### [Dataset content]
begin

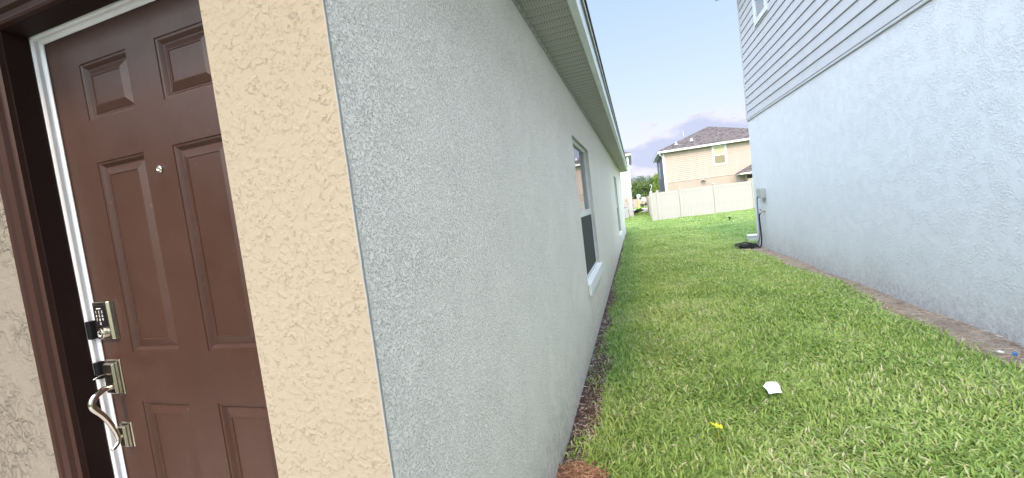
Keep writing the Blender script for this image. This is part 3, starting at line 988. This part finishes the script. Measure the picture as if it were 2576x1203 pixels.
hb = far_house('beige_house', 'two storey beige house with dark hip roof behind the vinyl fence', 2.83, 12.2, 38.0, 47.4, M_plank_t, M_plank_g, M_beige_st, M_white, E_, zc(.89), (7.41, 42.8, zc(5.83)), .40, 'left', M_plank_t)
trim_window(hb, 38.0, 6.70, 7.82, zc(1.84), zc(3.49), 'y', .13, (M_blind2, M_blind))
trim_window(hb, 2.83, 43.2, 44.1, zc(1.55), zc(3.05), 'x', .10)
mb = MB(); mb.tube([(2.50, 37.62, E_ - .13), (2.55, 37.7, E_ - .28), (2.76, 37.93, E_ - .42), (2.78, 37.94, E_ - .60), (2.78, 37.94, 1.6)], .05, 8); mb.build('downspout', M_white, hb)
for rx_, rz2, yv in ((.1045, .1068, 38.5), (.1373, .1099, 38.9)):
    # vent pipes standing on the front slope
    zv = E_ + .05 + (yv - 37.54) * .42
    xv = rx_ * yv
    mb = MB(); mb.tube([(xv, yv, zv - .1), (xv, yv, zv + .26)], .07, 10); mb.lathe([(.16, zv - .0), (.08, zv + .09)], (xv, yv, 0), 'z', 12); mb.build('vent_pipe', M_white, hb)
mb = MB(); mb.tube([(5.0, 41.2, E_ + 1.4), (5.0, 41.2, E_ + 1.95)], .035, 8); mb.build('flue', M_grey, hb)
mb = MB(); mb.lathe([(.03, .12), (.06, .07), (.19, .02), (.21, 0), (.19, -.01), (.05, -.01)], (5.83, 37.80, zc(.74)), 'z', 18); mb.tube([(5.83, 37.8, zc(.84)), (5.83, 38.0, zc(.86))], .025, 8); mb.build('wall_lamp', M_metal, hb)
# low side roof at the right end
mb = MB(); mb.box(9.0, 12.3, 37.1, 38.0, GZ - .2, zc(.78)); mb.build('porch_wall', M_beige_st, hb)
mb = MB(); mb.box(8.95, 9.9, 37.06, 37.098, zc(.42), zc(.68)); mb.build('porch_opening', M_black, hb)
mb = MB(); mb.box(8.40, 12.6, 36.75, 36.80, zc(.78), zc(.92)); mb.box(8.40, 8.45, 36.80, 37.97, zc(.78), zc(.92)); mb.box(8.45, 12.6, 36.80, 37.97, zc(.78), zc(.79)); mb.build('porch_fascia', M_white, hb)
mb = MB(); mb.add([(8.33, 36.70, zc(.93)), (12.7, 36.70, zc(.93)), (12.7, 37.95, zc(1.9)), (9.75, 37.95, zc(1.62)), (8.33, 37.95, zc(.93)), (12.7, 37.95, zc(.93))], [(0, 1, 2, 3), (0, 3, 4), (0, 4, 5, 1), (3, 2, 5, 4), (1, 5, 2)])
mb.build('porch_roof', M_shingle, hb)

hw_ = far_house('white_house', 'two storey cream white house showing past the end of the grey wall', -9.0, -.10, 35.8, 46.3, M_plank_w, M_plank_w, M_white_st, M_white, zc(3.68), zc(.83), (-4.5, 41, zc(5.7)), .22, 'right', M_plank_w)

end

### [Written instruction]
Extract all the data above exactly, excluding every picture.

### [Task output]
Keep writing the Blender script for this image. This is part 3, starting at line 988. This part finishes the script. Measure the picture as if it were 2576x1203 pixels.
hb = far_house('beige_house', 'two storey beige house with dark hip roof behind the vinyl fence', 2.83, 12.2, 38.0, 47.4, M_plank_t, M_plank_g, M_beige_st, M_white, E_, zc(.89), (7.41, 42.8, zc(5.83)), .40, 'left', M_plank_t)
trim_window(hb, 38.0, 6.70, 7.82, zc(1.84), zc(3.49), 'y', .13, (M_blind2, M_blind))
trim_window(hb, 2.83, 43.2, 44.1, zc(1.55), zc(3.05), 'x', .10)
mb = MB(); mb.tube([(2.50, 37.62, E_ - .13), (2.55, 37.7, E_ - .28), (2.76, 37.93, E_ - .42), (2.78, 37.94, E_ - .60), (2.78, 37.94, 1.6)], .05, 8); mb.build('downspout', M_white, hb)
for rx_, rz2, yv in ((.1045, .1068, 38.5), (.1373, .1099, 38.9)):
    # vent pipes standing on the front slope
    zv = E_ + .05 + (yv - 37.54) * .42
    xv = rx_ * yv
    mb = MB(); mb.tube([(xv, yv, zv - .1), (xv, yv, zv + .26)], .07, 10); mb.lathe([(.16, zv - .0), (.08, zv + .09)], (xv, yv, 0), 'z', 12); mb.build('vent_pipe', M_white, hb)
mb = MB(); mb.tube([(5.0, 41.2, E_ + 1.4), (5.0, 41.2, E_ + 1.95)], .035, 8); mb.build('flue', M_grey, hb)
mb = MB(); mb.lathe([(.03, .12), (.06, .07), (.19, .02), (.21, 0), (.19, -.01), (.05, -.01)], (5.83, 37.80, zc(.74)), 'z', 18); mb.tube([(5.83, 37.8, zc(.84)), (5.83, 38.0, zc(.86))], .025, 8); mb.build('wall_lamp', M_metal, hb)
# low side roof at the right end
mb = MB(); mb.box(9.0, 12.3, 37.1, 38.0, GZ - .2, zc(.78)); mb.build('porch_wall', M_beige_st, hb)
mb = MB(); mb.box(8.95, 9.9, 37.06, 37.098, zc(.42), zc(.68)); mb.build('porch_opening', M_black, hb)
mb = MB(); mb.box(8.40, 12.6, 36.75, 36.80, zc(.78), zc(.92)); mb.box(8.40, 8.45, 36.80, 37.97, zc(.78), zc(.92)); mb.box(8.45, 12.6, 36.80, 37.97, zc(.78), zc(.79)); mb.build('porch_fascia', M_white, hb)
mb = MB(); mb.add([(8.33, 36.70, zc(.93)), (12.7, 36.70, zc(.93)), (12.7, 37.95, zc(1.9)), (9.75, 37.95, zc(1.62)), (8.33, 37.95, zc(.93)), (12.7, 37.95, zc(.93))], [(0, 1, 2, 3), (0, 3, 4), (0, 4, 5, 1), (3, 2, 5, 4), (1, 5, 2)])
mb.build('porch_roof', M_shingle, hb)

hw_ = far_house('white_house', 'two storey cream white house showing past the end of the grey wall', -9.0, -.10, 35.8, 46.3, M_plank_w, M_plank_w, M_white_st, M_white, zc(3.68), zc(.83), (-4.5, 41, zc(5.7)), .22, 'right', M_plank_w)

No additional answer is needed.